The danger for businesses with current or even legacy Mafia issues is pretty obvious: getting kicked out of Malta leaves very few tax efficient options within the EU and is likely to jam up banking and payments near fatally regardless of any criminal proceedings. However, there may be a wider issue for Malta-based licensees: this is a recurring stick with which to beat the jurisdiction and responses such as tightening up AML enforcement (just announced) may not be enough if there is an underlying political agenda. The attitude of many of the larger Member States (and EU institutions) to POS regimes is frosty at best, and the irony of a more integrated post-Brexit EU is that it may mean a much tougher one for the ‘EU offshore’ model.

UK: horseracing – The right sort of innovation?

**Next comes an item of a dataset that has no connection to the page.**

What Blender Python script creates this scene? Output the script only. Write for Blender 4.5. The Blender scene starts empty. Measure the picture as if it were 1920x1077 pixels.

The announcement of plans for a ‘Formula 1’ style competition for horseracing caused much discussion within the industry this week. The brainchild of Jeremy Wray (former Swindon Town FC chairman, and brother of Betfair co-founder Ed) is for 12 ‘blue chip’ company-branded teams to compete in 48 races over 8 weeks during the summer, for £100,000 prizemoney per race. The contest will require one trainer per team, 4 jockeys and 30 horses. It promises to “distance this incredible sport from the public perception that its complicated, elitist recreation inextricably linked to gambling.” While a number of high profile people within the industry have given the idea their approval, the news was greeted largely negatively by racing’s core customer base on social media.

Horseracing has a relatively poor track record when it comes to innovation, not helped by a disparate stakeholder base, a sometimes elitist culture and an often acrimonious relationship with bookmakers  – a key conduit to a vital customer-base. However, while efforts to attract “a whole new audience” to the sport, to do so in such disparaging terms to what is a largely successful product and symbiotic relationship (“wewill let betting take a back seat”) is in danger of creating more division than progress, especially if key stakeholders appear to back opinions as well as products. Sometimes big, glitzy innovation works and fresh thinking should always be encouraged, but far more good can be done by inclusively improving the base. These two drivers do not have to be mutually exclusive, but in too many cases they are. Bookmakers have one piece of silver lining to the cloud of distaste: more high-profile 12-runner fields is just what the industry needs…

UK: sports betting integrity – Kindred steps up

Kindred has been announced as the latest member of the Sports Betting Integrity Forum (SBIF), in the same week that it signed an information sharing MOU with the RFU, with whom it also agreed to collaborate on “prevention and educational projects”. These positive steps may have featured among the actions recommended in Kindred’s recent integrity audit carried out by Ethisport. Following that audit, Kindred itself stated that it needed to further improve cooperation between operators, sports regulatory bodies and law enforcement.

Ethisport describes its audit as involving 500 questions, with answers weighted and put through an algorithm to produce a rating. It is not clear how many other operators it has audited, which casts some doubt on the basis on which Ethisport claims that Kindred “leads the pack on sports betting integrity” and is “for sure part of the Top 5 leading betting operators fighting against the manipulations of sports competitions”. However, Kindred has proactively sought out a third party to audit its systems and processes and taken visible steps to strengthen its efforts through collaboration, which should be applauded. With Kindred now among its membership, the SBIF, the UK’s national platform for sports and sports betting integrity, should be more effective to the benefit of all stakeholders.